Rischia che se poi aggiungiamo che è l’occasione per mandare a casa questo governo, e lo diciamo chiaramente, ci troviamo a sorpresa con la maggioranza degli aventi diritto che a votare ci va, perché l’occasione non vuole farsela sfuggire. Ecco, i leader del centrodestra dimostrino di non essere loro, invece, a voler farsela sfuggire, e ascoltino i loro popoli, a cui frega poco di quanti parlamentari ci sono, ma vogliono invece un governo che gli dica quando arrivano un pò di soldi e di regole chiare per consentirgli di sopravvivere a questa crisi epocale.
Su queste pagine due giorni fa il Presidente della Fondazione Einaudi, Giuseppe Benedetto, che assieme a me nell’ottobre scorso ha dato vita alla raccolta delle firme per consentire che si tenesse il referendum, ha scritto che “ora la vittoria appare a portata di mano.

Basta poco. Un impegno, in questi pochi giorni che mancano al voto, di quanti hanno a cuore la democrazia liberale e ci sarà il salto di qualità di un’Italia che dice no al populismo, archiviando una triste e sterile stagione politica. Un’altra Italia c’è.”

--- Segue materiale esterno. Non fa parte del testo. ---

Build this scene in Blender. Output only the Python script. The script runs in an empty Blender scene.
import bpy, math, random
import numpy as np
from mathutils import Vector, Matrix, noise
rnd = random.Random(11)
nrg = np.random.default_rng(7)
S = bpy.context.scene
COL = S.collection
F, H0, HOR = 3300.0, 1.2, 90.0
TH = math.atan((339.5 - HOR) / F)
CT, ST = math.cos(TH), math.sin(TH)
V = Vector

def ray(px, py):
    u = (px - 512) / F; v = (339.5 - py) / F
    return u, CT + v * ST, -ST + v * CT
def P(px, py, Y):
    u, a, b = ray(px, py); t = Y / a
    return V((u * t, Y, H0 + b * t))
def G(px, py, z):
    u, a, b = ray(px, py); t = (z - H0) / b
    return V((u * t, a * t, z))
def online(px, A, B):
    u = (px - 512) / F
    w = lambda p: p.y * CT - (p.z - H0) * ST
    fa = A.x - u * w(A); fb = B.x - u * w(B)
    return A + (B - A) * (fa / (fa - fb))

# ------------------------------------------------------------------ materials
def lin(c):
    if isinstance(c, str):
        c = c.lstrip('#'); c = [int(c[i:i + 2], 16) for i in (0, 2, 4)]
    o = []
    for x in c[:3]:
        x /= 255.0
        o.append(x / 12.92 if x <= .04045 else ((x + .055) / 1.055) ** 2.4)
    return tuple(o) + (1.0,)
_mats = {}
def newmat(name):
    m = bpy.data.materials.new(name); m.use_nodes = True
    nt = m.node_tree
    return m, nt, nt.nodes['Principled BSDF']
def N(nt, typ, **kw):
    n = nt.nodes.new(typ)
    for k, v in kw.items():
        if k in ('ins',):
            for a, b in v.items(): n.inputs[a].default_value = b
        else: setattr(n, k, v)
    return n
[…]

Basta poco, tappezzare di manifesti i capoluoghi italiani, con la foto di Conte e un semplice slogan: se vuoi mandare a casa questo governo il 20 e 21 settembre vota NO al referendum.
È vecchia politica, non è abbastanza digitale, non è abbastanza social? Forse, ma è efficace. Senza entrare tanto nelle spiegazioni e nei tecnicismi, tanto molti italiani hanno capito benissimo che il taglio delle teste dei parlamentari è un regalo fuori tempo e fuori logica alla propaganda grillina. Voi leader del centrodestra lo sapete meglio di chiunque altro, e allora perché non vi decidete?